Obamacare and RomneyCare – peas in a pod?

Gov. Rick Perry, R-Texas, hit former Gov. Mitt Romney, R-Mass., almost immediately in the presidential debate in Orlando for the relationship between Romney’s state-run health insurance and President Obama’s health insurance.

Perry’s campaign followed the live attack with a campaign statement on the issue:

“Mr. Romney can edit his book or run from the issue, but his own advisors say Obamacare and Romneycare are identical, costly job killers.

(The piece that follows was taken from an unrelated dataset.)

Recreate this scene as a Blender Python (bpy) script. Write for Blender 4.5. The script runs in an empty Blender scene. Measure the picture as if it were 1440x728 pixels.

Romneycare will prove to be the same political cement shoes that Obamacare is for Barack Obama’s reelection effort.”

In 2007, Romney famously called the Massachusetts individual mandate a good model for other states and predicted the United States would “end up with a nation that’s taken a mandate approach.”

Ron Suskind, in his new book Confidence Men, writes that an Obama adviser on the health-care issue wrote a memo patterning Obamacare after Romneycare:

“[Nancy-Ann DeParle] directed Obama’s attention to the only working model for [health care] reform in the country: Massachusetts, whose health care overhaul bill passed in 2005 under a brokered deal between then-Governor Mitt Rommnet and the state’s Democratic legislature. Those who viewwed the Massachusetts plan as already a compromise of principles, including Ted Kennedy, pointed out that the model — of an individual mandate, where citizens were required to purchase health insurance; of insurance exchanges, where they could choose from a wide array of policy options; and of government support for those who couldn’t manage the cost of premiums — had been the “market-driven” Republican position during the Clinton initiative in 1993 and for the decade to follow.